I did not read past the words Leeds United. And I am not going to either. Leeds were not liquidated. Rangers will be.
Leeds United Football Club cannot possibly be liquidated, Only a company can be liquidated. The parent company founded in 1920 was liquidated. Understand?
What do you mean Yes! That's not an answer. Craig Whyte owns 83.5% of the shares and stands to profit hugely from liquidation.
Sorry I thought you meant, 'Who owns Rangers, is it the company?' The goodwill (history) are owned by the company. They are an asset. If Whyte has security over the goodwill, then on a liquidation event, rangers default to him. If he has no security over the goodwill, it goes into the asset pot which will be sold to generate revenue for the creditiors. Whoever owns the goodwill owns rangers. They might not own the other assets, the players, the staduim, but it is most likely that these things will all be rolled up together to provide best value for the creditors.
To be honest, Rangers will probably be sold out of the Company way before a liquidation event rears its head, but ill cover it like this is what has happened.

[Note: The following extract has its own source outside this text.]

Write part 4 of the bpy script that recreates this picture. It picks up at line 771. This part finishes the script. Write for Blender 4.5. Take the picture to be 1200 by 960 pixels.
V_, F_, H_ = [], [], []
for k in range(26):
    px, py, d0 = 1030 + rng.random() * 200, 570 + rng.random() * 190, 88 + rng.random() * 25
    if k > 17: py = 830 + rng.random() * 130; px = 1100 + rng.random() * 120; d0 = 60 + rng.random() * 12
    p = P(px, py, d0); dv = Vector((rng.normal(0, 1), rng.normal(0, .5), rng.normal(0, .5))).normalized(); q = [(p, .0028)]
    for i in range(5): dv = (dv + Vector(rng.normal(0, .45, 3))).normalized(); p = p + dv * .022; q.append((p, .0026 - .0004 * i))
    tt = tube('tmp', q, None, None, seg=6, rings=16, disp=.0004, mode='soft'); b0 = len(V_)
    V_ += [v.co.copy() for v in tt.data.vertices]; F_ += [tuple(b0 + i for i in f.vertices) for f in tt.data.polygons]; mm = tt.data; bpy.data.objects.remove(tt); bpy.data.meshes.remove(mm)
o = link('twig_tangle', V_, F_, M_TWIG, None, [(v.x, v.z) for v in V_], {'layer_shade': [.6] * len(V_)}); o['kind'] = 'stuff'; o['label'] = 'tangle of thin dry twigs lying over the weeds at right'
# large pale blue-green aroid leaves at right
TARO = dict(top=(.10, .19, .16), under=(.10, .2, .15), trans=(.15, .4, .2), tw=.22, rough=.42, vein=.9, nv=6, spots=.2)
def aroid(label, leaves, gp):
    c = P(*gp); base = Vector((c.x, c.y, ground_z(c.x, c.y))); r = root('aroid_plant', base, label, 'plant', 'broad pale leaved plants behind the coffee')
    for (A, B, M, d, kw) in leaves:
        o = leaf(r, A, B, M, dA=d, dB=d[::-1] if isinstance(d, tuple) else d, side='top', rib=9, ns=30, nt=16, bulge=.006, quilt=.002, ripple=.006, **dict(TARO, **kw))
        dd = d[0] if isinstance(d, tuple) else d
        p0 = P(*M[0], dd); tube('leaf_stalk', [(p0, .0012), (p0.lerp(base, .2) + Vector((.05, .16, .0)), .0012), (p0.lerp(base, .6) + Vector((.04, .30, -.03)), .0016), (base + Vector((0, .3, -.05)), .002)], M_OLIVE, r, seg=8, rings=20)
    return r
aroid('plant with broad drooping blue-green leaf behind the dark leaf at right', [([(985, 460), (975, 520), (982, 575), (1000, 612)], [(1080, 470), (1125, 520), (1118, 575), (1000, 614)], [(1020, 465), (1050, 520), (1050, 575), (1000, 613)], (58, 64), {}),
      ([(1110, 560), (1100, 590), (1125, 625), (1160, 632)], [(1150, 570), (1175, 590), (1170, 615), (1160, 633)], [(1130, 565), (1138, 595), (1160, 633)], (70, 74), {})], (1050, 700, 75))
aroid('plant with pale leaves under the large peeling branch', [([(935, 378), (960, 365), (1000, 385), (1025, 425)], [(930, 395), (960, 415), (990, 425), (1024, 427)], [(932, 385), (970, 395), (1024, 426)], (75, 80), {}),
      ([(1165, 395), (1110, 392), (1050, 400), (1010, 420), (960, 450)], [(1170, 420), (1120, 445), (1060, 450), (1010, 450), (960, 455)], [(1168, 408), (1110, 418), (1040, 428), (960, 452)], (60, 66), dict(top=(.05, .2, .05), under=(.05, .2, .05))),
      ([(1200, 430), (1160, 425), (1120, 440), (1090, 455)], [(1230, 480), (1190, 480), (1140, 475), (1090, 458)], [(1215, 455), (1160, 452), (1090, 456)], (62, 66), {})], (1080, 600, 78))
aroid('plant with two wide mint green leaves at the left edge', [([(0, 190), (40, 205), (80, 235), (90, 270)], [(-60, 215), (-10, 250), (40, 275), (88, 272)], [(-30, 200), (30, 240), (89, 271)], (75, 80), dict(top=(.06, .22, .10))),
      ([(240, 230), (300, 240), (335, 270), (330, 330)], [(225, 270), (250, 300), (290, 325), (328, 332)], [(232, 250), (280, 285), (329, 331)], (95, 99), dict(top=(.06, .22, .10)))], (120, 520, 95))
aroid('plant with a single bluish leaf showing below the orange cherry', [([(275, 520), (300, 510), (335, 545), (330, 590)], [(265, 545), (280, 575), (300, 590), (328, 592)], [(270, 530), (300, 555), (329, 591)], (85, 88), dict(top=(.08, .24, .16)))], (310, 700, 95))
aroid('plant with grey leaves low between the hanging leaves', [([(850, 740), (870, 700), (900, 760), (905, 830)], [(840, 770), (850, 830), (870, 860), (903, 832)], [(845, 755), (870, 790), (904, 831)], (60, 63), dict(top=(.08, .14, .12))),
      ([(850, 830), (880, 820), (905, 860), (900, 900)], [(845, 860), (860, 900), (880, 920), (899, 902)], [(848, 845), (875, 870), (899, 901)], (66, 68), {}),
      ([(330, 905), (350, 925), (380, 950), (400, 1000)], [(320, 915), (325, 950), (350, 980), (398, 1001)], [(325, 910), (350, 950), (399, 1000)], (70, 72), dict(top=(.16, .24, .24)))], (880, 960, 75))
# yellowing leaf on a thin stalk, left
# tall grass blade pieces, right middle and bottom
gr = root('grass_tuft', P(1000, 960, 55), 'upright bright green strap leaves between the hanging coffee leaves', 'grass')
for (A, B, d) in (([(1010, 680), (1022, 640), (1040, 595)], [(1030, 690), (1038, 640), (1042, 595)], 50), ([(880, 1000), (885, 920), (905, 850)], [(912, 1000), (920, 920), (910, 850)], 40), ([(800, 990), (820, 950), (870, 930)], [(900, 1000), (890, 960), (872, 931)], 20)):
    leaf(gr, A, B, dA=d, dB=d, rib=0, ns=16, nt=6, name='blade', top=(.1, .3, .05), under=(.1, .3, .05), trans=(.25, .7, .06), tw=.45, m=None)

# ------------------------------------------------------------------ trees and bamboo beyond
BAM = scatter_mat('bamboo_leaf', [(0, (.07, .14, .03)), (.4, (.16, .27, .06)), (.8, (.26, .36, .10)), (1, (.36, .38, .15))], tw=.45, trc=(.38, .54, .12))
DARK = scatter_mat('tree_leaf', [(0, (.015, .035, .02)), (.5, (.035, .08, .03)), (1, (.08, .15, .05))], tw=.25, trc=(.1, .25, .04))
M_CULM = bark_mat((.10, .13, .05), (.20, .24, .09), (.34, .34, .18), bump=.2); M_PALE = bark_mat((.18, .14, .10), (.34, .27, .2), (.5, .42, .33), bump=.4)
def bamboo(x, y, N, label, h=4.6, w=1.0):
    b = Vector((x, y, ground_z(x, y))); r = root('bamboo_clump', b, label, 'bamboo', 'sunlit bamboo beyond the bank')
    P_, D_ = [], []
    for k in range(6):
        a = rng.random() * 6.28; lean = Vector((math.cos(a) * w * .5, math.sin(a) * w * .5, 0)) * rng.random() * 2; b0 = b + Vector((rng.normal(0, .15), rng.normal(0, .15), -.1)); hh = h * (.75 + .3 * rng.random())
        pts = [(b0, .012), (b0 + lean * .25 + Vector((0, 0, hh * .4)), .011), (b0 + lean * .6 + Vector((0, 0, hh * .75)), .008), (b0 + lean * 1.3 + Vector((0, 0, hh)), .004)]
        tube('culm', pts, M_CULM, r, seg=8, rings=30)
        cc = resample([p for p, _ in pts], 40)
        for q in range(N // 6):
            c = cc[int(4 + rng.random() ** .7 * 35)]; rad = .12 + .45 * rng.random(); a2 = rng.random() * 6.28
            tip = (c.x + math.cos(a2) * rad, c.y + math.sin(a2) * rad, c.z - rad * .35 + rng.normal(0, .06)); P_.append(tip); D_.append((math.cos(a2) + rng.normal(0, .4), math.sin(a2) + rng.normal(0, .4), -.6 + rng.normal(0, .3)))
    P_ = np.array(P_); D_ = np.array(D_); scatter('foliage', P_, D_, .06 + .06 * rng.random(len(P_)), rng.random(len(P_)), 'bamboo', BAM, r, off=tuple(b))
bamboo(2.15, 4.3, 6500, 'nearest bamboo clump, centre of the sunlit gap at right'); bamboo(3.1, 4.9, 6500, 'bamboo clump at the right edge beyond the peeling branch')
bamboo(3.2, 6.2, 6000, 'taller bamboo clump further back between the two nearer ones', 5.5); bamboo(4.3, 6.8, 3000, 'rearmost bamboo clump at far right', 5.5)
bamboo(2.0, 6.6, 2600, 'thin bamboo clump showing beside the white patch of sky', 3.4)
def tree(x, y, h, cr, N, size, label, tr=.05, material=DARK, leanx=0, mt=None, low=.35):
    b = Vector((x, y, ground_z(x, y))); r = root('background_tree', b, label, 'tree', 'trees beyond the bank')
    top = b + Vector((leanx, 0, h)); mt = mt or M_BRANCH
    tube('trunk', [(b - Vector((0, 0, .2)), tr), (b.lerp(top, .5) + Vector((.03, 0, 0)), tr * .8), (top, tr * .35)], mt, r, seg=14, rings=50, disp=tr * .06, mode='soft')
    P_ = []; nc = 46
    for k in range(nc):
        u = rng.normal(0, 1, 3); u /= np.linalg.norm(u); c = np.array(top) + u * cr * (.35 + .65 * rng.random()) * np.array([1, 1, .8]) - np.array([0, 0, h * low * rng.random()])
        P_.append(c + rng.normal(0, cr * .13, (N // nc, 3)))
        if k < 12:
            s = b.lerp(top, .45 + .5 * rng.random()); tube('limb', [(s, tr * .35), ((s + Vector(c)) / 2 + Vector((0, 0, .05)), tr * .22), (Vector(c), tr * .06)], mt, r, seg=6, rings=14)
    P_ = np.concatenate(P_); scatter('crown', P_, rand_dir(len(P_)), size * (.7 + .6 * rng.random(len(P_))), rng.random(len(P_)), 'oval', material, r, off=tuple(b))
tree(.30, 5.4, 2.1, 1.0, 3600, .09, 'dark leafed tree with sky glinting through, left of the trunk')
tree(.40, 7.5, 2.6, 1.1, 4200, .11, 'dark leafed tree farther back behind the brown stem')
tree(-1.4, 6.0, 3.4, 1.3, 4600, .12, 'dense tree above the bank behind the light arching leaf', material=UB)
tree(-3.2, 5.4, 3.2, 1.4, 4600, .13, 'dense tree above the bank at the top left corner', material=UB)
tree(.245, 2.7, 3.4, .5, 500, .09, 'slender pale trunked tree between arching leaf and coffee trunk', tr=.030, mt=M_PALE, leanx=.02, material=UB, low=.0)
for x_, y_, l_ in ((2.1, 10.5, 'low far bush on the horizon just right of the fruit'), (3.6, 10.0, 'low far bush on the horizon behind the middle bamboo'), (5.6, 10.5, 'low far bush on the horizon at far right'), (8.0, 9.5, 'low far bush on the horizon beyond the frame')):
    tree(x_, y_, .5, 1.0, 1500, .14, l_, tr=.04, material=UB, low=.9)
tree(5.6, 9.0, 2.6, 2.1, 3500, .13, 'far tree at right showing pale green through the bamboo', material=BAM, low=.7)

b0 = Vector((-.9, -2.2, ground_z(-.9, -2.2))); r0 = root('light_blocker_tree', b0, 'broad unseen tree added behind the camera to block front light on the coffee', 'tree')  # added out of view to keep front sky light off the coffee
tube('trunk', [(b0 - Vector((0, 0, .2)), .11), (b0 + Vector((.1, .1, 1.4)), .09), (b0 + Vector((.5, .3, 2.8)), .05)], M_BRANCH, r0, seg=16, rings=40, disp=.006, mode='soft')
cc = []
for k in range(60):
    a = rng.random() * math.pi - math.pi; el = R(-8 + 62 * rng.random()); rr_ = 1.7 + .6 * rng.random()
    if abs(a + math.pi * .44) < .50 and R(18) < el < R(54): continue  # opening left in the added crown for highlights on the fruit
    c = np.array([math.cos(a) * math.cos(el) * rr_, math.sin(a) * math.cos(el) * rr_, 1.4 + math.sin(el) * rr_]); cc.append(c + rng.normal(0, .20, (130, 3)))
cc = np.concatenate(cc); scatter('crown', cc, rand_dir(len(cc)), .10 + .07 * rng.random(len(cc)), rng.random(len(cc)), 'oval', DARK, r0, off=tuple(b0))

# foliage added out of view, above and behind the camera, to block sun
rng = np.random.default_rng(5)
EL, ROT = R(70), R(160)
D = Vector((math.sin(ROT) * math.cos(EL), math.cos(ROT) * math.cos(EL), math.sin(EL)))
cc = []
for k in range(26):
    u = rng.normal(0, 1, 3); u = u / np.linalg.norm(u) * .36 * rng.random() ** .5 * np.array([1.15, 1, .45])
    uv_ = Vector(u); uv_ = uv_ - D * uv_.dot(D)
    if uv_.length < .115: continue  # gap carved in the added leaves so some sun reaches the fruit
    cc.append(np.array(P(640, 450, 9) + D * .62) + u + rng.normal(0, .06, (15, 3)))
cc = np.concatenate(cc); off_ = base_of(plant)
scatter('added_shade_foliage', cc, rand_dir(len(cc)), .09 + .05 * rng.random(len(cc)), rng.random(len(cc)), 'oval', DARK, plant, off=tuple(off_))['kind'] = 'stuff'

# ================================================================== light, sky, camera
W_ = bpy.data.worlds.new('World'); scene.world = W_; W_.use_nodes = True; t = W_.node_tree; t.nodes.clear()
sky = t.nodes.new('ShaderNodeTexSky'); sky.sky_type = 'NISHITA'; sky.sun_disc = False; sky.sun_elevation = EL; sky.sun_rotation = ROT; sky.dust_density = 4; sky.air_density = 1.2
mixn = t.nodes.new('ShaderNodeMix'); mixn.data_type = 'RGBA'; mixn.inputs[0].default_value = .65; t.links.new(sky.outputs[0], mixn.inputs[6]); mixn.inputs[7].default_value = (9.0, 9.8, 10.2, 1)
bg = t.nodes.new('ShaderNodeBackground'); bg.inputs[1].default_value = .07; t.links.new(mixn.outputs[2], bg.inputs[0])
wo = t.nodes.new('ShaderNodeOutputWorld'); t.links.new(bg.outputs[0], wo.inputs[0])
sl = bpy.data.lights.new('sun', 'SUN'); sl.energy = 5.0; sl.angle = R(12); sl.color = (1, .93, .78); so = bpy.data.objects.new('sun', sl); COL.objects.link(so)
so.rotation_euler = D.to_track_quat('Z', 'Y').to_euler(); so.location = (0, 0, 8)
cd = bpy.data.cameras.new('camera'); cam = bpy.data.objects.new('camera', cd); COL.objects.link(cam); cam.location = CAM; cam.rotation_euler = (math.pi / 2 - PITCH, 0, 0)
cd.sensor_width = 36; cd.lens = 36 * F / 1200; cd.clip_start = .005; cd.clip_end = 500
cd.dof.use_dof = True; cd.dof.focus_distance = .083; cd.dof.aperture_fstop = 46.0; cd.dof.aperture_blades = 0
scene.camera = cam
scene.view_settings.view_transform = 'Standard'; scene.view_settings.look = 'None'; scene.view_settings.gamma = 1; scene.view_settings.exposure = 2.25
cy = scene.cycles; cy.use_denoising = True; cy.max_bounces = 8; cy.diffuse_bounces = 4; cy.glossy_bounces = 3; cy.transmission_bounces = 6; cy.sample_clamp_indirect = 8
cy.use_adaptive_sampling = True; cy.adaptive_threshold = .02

There is no IF mate. The consensus among financial and insolvency experts is if Rangers (the Company) goes into liquidation then Whyte has first dibs on the assets, good will and name.
Oh yes. I understand very well. You are fumbling around to seek some kind of equivalence where there is none. When Rangers are liquidated. That is it. Kaput. Finished. The post that you so eloquently copied and pasted from another forum matters not a single ****. The "asset" of SPL status is not transferable to a new company. The club that has attained the right to play in the SPL is Rangers. The "asset" of SFA status is not transferable to a company. There is no mechanism by which a newco can automatically be co-opted into the SPL. So that "asset" is worth the sum total of hee haw. By the same token, the roll of honour is not transferable to a new company. Rangers won those honours.....by hook or by crook. So whilst liquidation of the company means things like the training ground, stadium, players can be sold on to raise as much money for the creditors as possible. Things like history, lineage and status are not transferable. Thems the facts. I'm sorry to be the bearer of bad news. But there it is.
Given that history is linear and there are no mechanism for its transfer, it is an asset with the same realizable value as the steam off my piss.